[Material provided]:
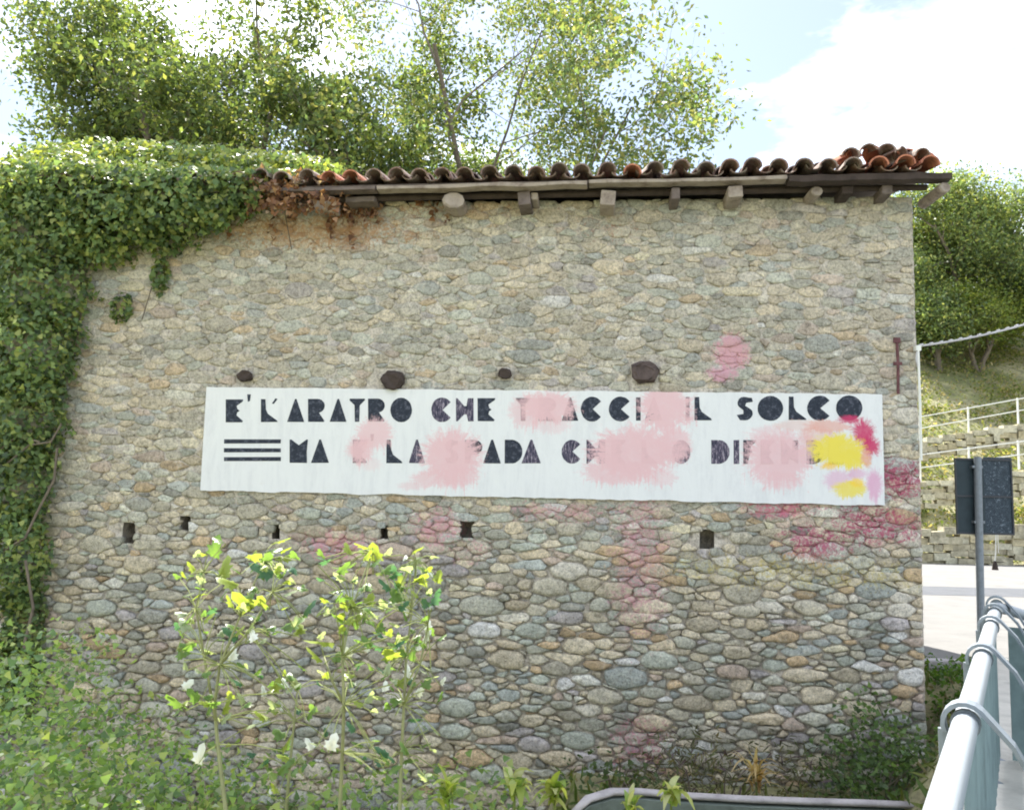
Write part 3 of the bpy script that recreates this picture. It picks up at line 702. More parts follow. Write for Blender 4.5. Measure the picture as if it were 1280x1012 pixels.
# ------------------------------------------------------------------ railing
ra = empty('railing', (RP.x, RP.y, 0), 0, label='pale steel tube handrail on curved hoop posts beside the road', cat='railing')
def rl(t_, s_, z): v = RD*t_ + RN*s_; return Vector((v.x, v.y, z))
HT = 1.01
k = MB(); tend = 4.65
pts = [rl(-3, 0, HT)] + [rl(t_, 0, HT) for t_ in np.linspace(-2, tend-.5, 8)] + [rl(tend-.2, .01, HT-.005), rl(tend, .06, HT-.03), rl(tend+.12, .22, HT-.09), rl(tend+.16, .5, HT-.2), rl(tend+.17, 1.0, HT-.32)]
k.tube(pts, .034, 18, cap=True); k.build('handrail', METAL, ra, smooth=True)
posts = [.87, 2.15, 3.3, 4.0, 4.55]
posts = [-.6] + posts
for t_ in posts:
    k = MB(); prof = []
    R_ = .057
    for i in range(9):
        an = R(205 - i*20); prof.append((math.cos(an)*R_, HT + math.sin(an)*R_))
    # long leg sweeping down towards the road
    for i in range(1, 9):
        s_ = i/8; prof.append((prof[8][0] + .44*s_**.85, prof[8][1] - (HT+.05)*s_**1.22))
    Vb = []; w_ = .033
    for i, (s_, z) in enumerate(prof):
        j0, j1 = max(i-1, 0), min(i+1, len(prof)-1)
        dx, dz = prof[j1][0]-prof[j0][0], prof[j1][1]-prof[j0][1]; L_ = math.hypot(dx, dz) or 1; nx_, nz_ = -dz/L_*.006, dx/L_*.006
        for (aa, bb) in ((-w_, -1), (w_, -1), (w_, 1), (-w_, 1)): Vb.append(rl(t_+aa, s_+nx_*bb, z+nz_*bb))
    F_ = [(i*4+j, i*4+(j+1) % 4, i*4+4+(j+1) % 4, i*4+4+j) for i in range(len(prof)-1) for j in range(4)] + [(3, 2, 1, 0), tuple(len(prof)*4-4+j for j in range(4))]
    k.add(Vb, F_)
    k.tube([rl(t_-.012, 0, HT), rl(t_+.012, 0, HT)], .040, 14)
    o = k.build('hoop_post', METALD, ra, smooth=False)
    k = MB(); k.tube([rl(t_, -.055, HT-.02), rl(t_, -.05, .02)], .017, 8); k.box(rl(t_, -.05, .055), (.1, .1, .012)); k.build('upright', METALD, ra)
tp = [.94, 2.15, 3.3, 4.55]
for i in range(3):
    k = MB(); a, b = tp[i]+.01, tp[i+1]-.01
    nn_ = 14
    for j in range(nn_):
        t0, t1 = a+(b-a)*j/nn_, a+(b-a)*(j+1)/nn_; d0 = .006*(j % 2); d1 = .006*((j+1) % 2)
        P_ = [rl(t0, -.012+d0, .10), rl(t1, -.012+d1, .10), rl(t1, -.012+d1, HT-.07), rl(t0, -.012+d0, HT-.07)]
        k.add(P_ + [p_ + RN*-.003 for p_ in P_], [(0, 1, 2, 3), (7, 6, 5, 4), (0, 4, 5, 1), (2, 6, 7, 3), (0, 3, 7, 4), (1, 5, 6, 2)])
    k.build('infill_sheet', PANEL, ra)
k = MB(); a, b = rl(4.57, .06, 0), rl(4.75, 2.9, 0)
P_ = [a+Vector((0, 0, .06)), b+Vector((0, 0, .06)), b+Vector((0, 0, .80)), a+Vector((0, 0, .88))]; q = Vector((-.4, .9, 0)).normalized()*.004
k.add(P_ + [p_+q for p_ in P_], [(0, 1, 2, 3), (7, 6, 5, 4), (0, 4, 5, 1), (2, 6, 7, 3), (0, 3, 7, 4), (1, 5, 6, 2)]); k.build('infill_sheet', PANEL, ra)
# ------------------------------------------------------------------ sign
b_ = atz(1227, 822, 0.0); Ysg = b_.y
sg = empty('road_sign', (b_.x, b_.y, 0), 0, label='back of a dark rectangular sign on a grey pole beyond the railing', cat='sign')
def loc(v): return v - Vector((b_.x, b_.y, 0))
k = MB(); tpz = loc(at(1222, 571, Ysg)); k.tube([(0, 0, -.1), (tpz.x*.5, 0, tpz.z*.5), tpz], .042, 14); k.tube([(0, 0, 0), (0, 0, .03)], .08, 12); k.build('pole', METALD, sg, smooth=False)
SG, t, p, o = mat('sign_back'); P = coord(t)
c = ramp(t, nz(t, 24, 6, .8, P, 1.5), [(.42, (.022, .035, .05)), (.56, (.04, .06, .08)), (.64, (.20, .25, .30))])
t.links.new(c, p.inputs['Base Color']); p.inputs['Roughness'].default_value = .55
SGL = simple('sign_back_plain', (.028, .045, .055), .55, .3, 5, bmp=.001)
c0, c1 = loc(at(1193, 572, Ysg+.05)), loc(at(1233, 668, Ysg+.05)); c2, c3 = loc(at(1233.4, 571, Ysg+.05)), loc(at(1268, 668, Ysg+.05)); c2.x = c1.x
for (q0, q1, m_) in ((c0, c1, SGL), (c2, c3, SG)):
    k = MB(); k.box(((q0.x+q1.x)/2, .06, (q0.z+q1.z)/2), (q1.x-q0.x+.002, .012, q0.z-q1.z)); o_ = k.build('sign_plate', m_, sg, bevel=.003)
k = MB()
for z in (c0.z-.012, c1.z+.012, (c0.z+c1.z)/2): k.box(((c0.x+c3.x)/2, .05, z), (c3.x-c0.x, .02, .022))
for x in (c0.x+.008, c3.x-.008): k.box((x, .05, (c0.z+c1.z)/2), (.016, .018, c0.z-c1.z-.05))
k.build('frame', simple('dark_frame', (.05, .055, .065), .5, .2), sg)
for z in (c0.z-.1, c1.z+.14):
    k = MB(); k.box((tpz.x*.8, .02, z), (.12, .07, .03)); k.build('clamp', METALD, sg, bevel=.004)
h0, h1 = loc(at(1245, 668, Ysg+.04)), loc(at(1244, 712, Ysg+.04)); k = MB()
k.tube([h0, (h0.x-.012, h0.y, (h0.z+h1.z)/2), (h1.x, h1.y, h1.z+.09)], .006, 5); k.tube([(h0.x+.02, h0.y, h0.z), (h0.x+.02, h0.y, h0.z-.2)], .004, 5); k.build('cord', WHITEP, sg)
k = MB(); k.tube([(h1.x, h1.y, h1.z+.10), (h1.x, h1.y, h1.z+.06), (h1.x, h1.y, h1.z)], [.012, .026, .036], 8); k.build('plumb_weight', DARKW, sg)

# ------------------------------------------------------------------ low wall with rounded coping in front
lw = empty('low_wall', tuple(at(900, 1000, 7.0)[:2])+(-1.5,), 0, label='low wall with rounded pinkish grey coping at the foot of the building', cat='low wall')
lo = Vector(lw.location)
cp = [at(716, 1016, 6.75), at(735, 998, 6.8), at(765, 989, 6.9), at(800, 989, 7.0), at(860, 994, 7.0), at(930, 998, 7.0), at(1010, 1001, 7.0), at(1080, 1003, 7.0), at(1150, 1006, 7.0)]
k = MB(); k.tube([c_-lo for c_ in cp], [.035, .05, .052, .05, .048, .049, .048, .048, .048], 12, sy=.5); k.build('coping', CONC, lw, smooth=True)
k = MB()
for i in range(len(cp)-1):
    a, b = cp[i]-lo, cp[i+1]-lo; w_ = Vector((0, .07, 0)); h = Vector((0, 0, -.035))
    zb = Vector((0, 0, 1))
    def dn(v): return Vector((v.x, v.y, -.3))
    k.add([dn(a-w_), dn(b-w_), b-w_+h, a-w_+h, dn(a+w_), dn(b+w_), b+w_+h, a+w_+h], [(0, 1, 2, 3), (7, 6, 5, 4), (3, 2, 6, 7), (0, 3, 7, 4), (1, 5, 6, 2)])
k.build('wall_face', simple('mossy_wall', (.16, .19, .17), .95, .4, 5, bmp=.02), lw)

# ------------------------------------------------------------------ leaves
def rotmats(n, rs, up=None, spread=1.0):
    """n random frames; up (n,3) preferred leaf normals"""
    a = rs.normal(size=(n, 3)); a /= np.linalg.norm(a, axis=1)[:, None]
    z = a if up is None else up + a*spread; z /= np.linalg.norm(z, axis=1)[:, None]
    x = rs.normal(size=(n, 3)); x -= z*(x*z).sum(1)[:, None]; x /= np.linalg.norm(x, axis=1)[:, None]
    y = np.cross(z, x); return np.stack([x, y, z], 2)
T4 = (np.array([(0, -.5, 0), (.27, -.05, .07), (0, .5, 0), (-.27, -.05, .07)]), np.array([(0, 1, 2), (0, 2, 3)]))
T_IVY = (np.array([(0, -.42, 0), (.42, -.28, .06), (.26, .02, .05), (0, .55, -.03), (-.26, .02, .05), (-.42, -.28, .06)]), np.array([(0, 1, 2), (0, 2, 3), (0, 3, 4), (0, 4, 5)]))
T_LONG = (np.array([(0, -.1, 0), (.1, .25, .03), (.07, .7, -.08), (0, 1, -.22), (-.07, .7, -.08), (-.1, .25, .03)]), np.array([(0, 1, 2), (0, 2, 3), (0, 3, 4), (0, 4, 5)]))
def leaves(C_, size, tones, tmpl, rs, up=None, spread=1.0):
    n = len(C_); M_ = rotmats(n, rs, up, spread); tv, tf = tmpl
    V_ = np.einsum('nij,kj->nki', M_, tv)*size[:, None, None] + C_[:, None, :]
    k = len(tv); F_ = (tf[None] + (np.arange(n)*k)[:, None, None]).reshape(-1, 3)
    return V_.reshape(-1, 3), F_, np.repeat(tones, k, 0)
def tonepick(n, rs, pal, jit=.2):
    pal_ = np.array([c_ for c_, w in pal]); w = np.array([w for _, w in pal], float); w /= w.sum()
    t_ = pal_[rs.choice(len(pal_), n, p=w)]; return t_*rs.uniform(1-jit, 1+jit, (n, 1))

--

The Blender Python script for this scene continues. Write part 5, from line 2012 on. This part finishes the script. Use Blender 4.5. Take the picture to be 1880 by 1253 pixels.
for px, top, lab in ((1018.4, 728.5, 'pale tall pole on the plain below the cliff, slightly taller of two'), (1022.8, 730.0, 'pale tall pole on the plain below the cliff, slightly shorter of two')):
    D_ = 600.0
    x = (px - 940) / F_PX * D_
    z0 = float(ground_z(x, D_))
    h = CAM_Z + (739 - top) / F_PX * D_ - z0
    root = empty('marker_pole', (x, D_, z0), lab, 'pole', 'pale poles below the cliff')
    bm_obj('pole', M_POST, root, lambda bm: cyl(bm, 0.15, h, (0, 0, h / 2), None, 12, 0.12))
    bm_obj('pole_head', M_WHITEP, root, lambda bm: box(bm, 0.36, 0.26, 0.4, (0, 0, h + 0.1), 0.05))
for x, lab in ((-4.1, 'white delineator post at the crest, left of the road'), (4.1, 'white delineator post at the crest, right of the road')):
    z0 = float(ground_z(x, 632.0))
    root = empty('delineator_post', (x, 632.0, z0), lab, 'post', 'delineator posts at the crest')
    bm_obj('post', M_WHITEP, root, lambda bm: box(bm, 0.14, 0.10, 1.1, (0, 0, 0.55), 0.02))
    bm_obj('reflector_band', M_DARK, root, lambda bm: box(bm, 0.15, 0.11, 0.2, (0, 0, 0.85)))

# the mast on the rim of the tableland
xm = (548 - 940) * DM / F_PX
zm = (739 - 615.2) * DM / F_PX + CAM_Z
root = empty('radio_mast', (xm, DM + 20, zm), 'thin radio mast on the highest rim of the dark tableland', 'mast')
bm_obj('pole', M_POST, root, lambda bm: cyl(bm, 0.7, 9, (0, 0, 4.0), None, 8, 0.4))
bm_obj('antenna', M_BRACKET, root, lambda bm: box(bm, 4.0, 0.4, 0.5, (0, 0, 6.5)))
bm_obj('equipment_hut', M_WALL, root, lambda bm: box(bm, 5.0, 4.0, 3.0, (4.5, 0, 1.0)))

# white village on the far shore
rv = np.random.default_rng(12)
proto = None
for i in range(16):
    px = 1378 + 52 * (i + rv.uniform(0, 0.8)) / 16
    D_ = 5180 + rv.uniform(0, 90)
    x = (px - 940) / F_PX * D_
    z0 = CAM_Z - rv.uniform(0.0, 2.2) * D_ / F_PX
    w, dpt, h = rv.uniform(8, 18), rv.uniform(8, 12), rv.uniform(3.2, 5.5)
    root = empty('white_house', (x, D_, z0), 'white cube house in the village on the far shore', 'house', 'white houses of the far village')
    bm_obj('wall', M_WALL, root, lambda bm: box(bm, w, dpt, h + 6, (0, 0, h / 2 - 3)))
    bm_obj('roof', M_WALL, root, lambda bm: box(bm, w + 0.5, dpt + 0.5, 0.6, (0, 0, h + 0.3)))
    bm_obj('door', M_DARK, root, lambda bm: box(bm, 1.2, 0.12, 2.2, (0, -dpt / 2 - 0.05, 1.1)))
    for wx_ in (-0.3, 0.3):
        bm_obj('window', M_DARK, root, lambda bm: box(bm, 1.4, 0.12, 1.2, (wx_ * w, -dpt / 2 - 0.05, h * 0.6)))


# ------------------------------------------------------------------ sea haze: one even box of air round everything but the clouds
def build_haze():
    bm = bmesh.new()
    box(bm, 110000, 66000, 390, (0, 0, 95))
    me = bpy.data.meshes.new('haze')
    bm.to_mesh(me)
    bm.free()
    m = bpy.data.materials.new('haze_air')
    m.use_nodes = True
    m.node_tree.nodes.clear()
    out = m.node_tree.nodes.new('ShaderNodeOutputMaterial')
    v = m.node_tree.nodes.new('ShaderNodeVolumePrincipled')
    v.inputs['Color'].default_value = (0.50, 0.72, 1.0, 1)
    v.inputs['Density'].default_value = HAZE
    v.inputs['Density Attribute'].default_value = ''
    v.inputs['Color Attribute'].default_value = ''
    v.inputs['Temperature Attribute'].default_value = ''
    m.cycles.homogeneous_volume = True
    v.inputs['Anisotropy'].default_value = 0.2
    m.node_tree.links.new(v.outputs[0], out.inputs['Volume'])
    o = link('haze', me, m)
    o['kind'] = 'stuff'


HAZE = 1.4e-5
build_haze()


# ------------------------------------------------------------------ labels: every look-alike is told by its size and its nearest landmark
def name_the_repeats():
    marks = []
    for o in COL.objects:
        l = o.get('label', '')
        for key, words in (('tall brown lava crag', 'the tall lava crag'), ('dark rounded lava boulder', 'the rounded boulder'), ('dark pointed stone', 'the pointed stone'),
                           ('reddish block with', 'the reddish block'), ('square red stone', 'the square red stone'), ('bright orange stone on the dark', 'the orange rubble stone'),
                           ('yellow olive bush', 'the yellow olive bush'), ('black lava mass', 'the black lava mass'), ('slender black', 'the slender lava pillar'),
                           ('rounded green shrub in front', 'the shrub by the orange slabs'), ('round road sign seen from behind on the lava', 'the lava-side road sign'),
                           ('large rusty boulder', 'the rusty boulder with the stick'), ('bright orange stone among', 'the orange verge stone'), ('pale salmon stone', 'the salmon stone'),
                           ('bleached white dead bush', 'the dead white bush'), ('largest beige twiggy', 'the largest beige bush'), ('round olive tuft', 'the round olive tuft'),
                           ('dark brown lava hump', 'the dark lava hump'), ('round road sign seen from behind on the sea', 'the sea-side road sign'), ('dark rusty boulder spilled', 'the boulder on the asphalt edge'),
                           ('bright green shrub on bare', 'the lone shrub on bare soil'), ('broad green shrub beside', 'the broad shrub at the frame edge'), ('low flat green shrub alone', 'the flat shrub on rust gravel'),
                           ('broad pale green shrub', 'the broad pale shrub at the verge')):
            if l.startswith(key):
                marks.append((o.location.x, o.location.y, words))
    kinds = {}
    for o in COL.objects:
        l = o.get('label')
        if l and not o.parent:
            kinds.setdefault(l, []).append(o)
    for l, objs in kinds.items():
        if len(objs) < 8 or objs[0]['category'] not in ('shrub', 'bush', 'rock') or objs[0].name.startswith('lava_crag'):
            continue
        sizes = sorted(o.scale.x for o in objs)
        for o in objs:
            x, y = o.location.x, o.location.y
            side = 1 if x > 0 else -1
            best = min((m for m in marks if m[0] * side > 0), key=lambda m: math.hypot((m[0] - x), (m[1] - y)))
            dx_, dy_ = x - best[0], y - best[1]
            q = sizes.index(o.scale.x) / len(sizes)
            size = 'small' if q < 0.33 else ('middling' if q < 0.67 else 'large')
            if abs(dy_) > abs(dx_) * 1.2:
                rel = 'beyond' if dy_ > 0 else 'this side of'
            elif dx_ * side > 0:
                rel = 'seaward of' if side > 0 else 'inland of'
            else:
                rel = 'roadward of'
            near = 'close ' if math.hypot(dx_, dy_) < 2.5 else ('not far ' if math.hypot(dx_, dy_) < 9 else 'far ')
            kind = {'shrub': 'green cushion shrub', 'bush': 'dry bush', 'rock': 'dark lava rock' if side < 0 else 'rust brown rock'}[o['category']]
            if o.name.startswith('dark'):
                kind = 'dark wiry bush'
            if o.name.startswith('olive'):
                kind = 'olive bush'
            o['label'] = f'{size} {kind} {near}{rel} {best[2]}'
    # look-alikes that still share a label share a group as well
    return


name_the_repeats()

[What you have to do]:
Identify and list each line with the word "that".

[Result of this exercise]:
Write part 3 of the bpy script that recreates this picture. It picks up at line 702. More parts follow. Write for Blender 4.5. Measure the picture as if it were 1280x1012 pixels.
    # look-alikes that still share a label share a group as well